Le Triomphe du Temps à la Philharmonie de Paris
Georg Friedrich Haendel était encore tout jeune, au tout début de son périple initiatique en Italie, lorsqu’il composa son premier oratorio, Il trionfo del tempo e del disinganno. Il n’avait certes que 22 ans mais il traite déjà dans cette œuvre d’un sujet aussi profond et existentiel que le choix entre la Beauté, allégorie de la jeunesse, le Plaisir, la conscience du Temps et de la Désillusion (la Vérité). Musicalement, l’œuvre brille de toute sa fougue virtuose, instrumentale et vocale, démontrant déjà son inventivité mélodique, agile et expressive. Dans un geste particulièrement symbolique, ce premier oratorio sera aussi son dernier, qu'il retouchera et reprendra à la fin de sa carrière après en avoir composé une trentaine d'autres.

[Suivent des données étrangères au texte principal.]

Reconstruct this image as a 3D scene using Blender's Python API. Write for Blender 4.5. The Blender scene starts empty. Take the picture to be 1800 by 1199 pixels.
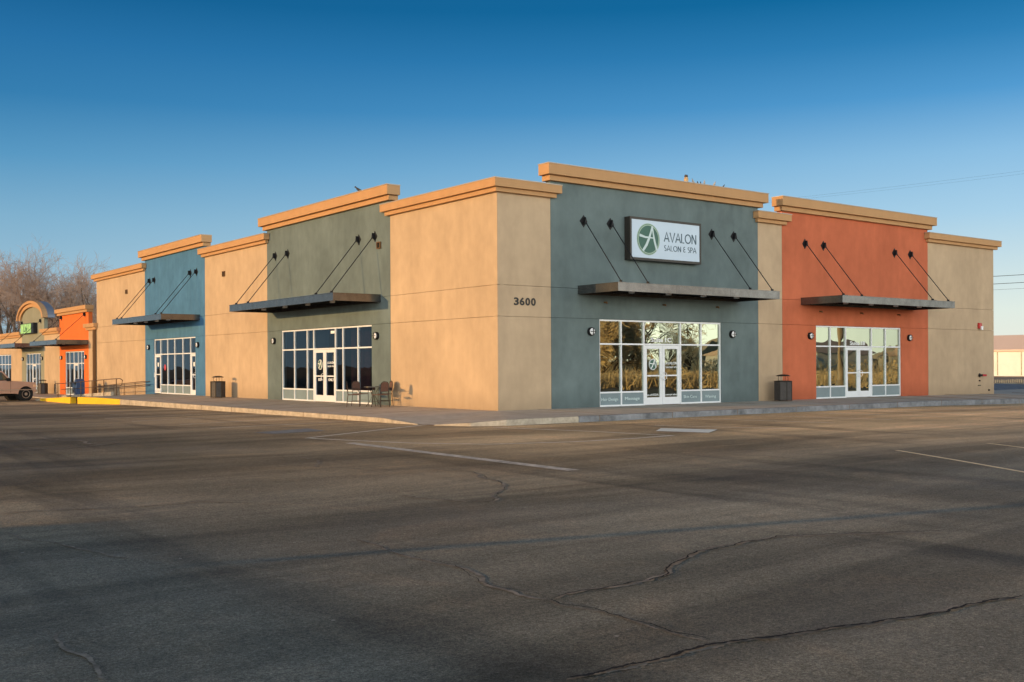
import bpy, bmesh, math, random
from mathutils import Vector, Matrix, noise
R = math.radians
scene = bpy.context.scene
COL = scene.collection

# ---------------------------------------------------------------- camera
YAW, ROLL = 0.649819, 0.0055094
cam_d = bpy.data.cameras.new('camera'); cam = bpy.data.objects.new('camera', cam_d); COL.objects.link(cam)
cam_d.sensor_width = 36; cam_d.lens = 36 * 1872.2 / 1800; cam_d.shift_y = (642.6 - 599.5) / 1800
cam_d.clip_end = 6000; cam_d.clip_start = .1
fw = Vector((math.sin(YAW), math.cos(YAW), 0)); rt = Vector((math.cos(YAW), -math.sin(YAW), 0)); up = Vector((0, 0, 1))
c_, s_ = math.cos(ROLL), math.sin(ROLL)
cr = rt * c_ - up * s_; cu = up * c_ + rt * s_
cam.matrix_world = Matrix(((cr.x, cu.x, -fw.x, -20.297), (cr.y, cu.y, -fw.y, -27.454), (cr.z, cu.z, -fw.z, 1.4485), (0, 0, 0, 1)))
scene.camera = cam
# ---------------------------------------------------------------- sky, sun, exposure
SUN_EL = R(7.7); SUN_AZ = math.atan2(-1, 0.27)        # azimuth from +Y towards +X
world = bpy.data.worlds.new('World'); scene.world = world; world.use_nodes = True
wn = world.node_tree; bg = wn.nodes['Background']
sky = wn.nodes.new('ShaderNodeTexSky'); sky.sky_type = 'NISHITA'; sky.sun_disc = False
sky.sun_elevation = SUN_EL; sky.sun_rotation = SUN_AZ
sky.altitude = 1500; sky.air_density = 1.0; sky.dust_density = 0.6; sky.ozone_density = 3.0
def wmath(op, a, b=None, c=None, clamp=False):
    n = wn.nodes.new('ShaderNodeMath'); n.operation = op; n.use_clamp = clamp
    for i, v in enumerate((a, b, c)):
        if v is None: continue
        if isinstance(v, (int, float)): n.inputs[i].default_value = v
        else: wn.links.new(v, n.inputs[i])
    return n.outputs[0]
def wmix(f, a, b, mode='MIX'):
    n = wn.nodes.new('ShaderNodeMix'); n.data_type = 'RGBA'; n.blend_type = mode
    for i, v in ((0, f), (6, a), (7, b)):
        if isinstance(v, (int, float)): n.inputs[i].default_value = v
        elif isinstance(v, tuple): n.inputs[i].default_value = (*v, 1)
        else: wn.links.new(v, n.inputs[i])
    return n.outputs[2]
def wramp(src, stops):
    n = wn.nodes.new('ShaderNodeValToRGB'); n.color_ramp.interpolation = 'B_SPLINE' if False else 'LINEAR'; e = n.color_ramp.elements
    while len(e) < len(stops): e.new(.5)
    for q, (p, c) in zip(e, stops): q.position = p; q.color = (*c, 1)
    wn.links.new(src, n.inputs[0]); return n.outputs[0]
wtc = wn.nodes.new('ShaderNodeTexCoord'); wsx = wn.nodes.new('ShaderNodeSeparateXYZ'); wn.links.new(wtc.outputs['Generated'], wsx.inputs[0])
X_, Y_, Z_ = wsx.outputs
Fd = wmath('ADD', wmath('MULTIPLY', X_, fw.x), wmath('MULTIPLY', Y_, fw.y)); Rd = wmath('ADD', wmath('MULTIPLY', X_, rt.x), wmath('MULTIPLY', Y_, rt.y))
az = wmath('MULTIPLY_ADD', Rd, 1.2, .5, True)        # north-west .. south-east across the eastern sky
zz = wmath('MULTIPLY', Z_, 2.0, None, True)
SKW = wramp(zz, [(0, (.45, .60, .68)), (.10, (.38, .57, .68)), (.258, (.22, .44, .62)), (.36, (.10, .32, .55)), (.46, (.036, .21, .44)), (.55, (.020, .165, .385)), (.63, (.008, .12, .30)), (1, (.01, .07, .20))])
SKE = wramp(zz, [(0, (.85, .84, .72)), (.09, (.76, .85, .78)), (.258, (.40, .64, .82)), (.36, (.26, .52, .77)), (.46, (.085, .33, .64)), (.55, (.027, .215, .475)), (.63, (.004, .145, .35)), (1, (.01, .09, .25))])
VIS = wmix(az, SKW, SKE)
nsk = wmix(1.0, sky.outputs[0], (.13, .13, .13), 'MULTIPLY')
VIS = wmix(.015, VIS, nsk)
# the half of the sky towards the low sun: bright, nearly white, warm at the horizon
BACK = wramp(zz, [(0, (1.0, .93, .72)), (.25, (1.0, .99, .90)), (.40, (.58, .61, .60)), (.58, (.17, .19, .21)), (1, (.06, .08, .11))])
south = wmath('MAXIMUM', wmath('MULTIPLY_ADD', X_, -.38, wmath('MULTIPLY_ADD', Y_, -1.15, .30)), .1)          # the south side of the sky is the brighter one
vs = wn.nodes.new('ShaderNodeVectorMath'); vs.operation = 'SCALE'; wn.links.new(BACK, vs.inputs[0]); wn.links.new(wmath('MULTIPLY', south, 5.0), vs.inputs['Scale'])
BACK = wmix(.05, vs.outputs[0], nsk)
mk = wn.nodes.new('ShaderNodeMapRange'); mk.interpolation_type = 'SMOOTHSTEP'; mk.inputs[1].default_value = .45; mk.inputs[2].default_value = -.35
wn.links.new(Fd, mk.inputs[0])
wn.links.new(wmix(1.0, wmix(mk.outputs[0], VIS, BACK), (1 / .12, 1 / .12, 1 / .12), 'MULTIPLY'), bg.inputs[0])
bg.inputs[1].default_value = 0.12
sl = bpy.data.lights.new('sun', 'SUN'); sl.energy = 4.0; sl.angle = R(0.5); sl.color = (1.0, 0.58, 0.22)
so = bpy.data.objects.new('sun', sl); COL.objects.link(so)
sd = Vector((math.sin(SUN_AZ) * math.cos(SUN_EL), math.cos(SUN_AZ) * math.cos(SUN_EL), math.sin(SUN_EL)))
so.rotation_euler = sd.to_track_quat('Z', 'Y').to_euler(); so.location = (-30, 0, 30)
scene.view_settings.view_transform = 'Standard'; scene.view_settings.look = 'None'
scene.view_settings.exposure = 0.0; scene.view_settings.gamma = 1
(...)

C’est à la personnification du Plaisir (ici défendue par la soprano Julia Lezhneva) que Haendel réserve la plupart des arias les plus mémorables de l'ouvrage. Dès sa première intervention, la voix de la chanteuse s’impose naturellement, d’un timbre corsé et sûr. Scéniquement, faisant abstraction de sa taille et de la version concertante, elle réussit pleinement à capter l’attention du spectateur, le captivant même lorsqu’elle démontre avec une facilité malicieuse d’impressionnantes vocalises tempétueuses. La soprano sait également faire preuve de très belles intentions colorées, avec des vocalises d’une grande finesse, particulièrement lors du da capo (reprise) de "Lascia la spina" - air que Haendel reprendra pour son Rinaldo avec "Lascia ch’io pianga". Julia Lezhneva chante sans partition et est ainsi pleinement libre d’expressivité scénique et musicale, offrant une parfaite intelligibilité du texte et de ce qu’elle veut en transmettre.
La Beauté est incarnée avec parfois une insolence volontaire et appropriée par la soprano Ana Maria Labin. Son timbre fin est projeté avec aisance, offrant des vocalises maîtrisées dont elle semble même s’amuser. La justesse de ses phrasés, l’intelligibilité de son texte, tout comme ses intentions de nuances et d’expressivité servent notamment la tendresse, mais la voix pourrait gagner en chaleur et en largesse afin que le soutien de ses phrasés puisse vraiment convaincre. Le timbre semblant finalement un peu à l’étroit, il n’est pas toujours à la hauteur du personnage, requérant plus de chaleur.
La Désillusion -ou Vérité comme le modifiera Haendel dans sa version anglaise- est interprétée par le contre-ténor Carlo Vistoli, au timbre brillant. Ses phrasés expressifs, conduits avec une certaine sensibilité, réussissent à proposer une interprétation touchante, magnifiée par une maîtrise du souffle qui permet de fines vocalises. Il surprend parfois de sa voix de baryton dans les parties les plus graves, quelques fois avec un léger manque de subtilité mais manifestant néanmoins une certaine virtuosité des registres.
Enfin, le ténor Kresimir Spicer, qui remplace Emiliano Gonzalez Toro annoncé souffrant, propose un Temps aussi autoritaire que bienveillant, impressionnant immédiatement par sa présence vocale. Son engagement est certes admirable, mais sa présence est tellement forte qu'elle en vient à fatiguer. Si dans ses premiers airs, ses phrasés semblent assez cohérents, ils manquent de plus en plus de subtilité au fil de l'ouvrage, d’abord dans ses récitatifs puis dans ses airs. Par exemple, dans son duo avec Carlo Vistoli, un phrasé systématiquement conduit en soufflets entrecoupe sa ligne.
Pour accompagner les chanteurs solistes, la fougue de l’Ensemble Les accents est dirigé par Thibault Noally depuis son violon. La musique est constamment précise, vivante et pleine de reliefs, parfois véritablement tempétueuse et tourbillonnante. Les quelques parties instrumentales font preuve de virtuosité, sans jamais céder à la précipitation. Les solistes peuvent ainsi être forces de propositions, bien que l’accompagnement leur suggère déjà de très belles intentions sur lesquelles ils n’auraient qu’à se laisser porter s’ils n’avaient pas déjà leur propre caractère musical. Le public ne peut donc cacher son plaisir devant tant de beauté, rappelant que la musique peut, le temps d’une soirée, faire croire que le temps n’a plus d’emprise.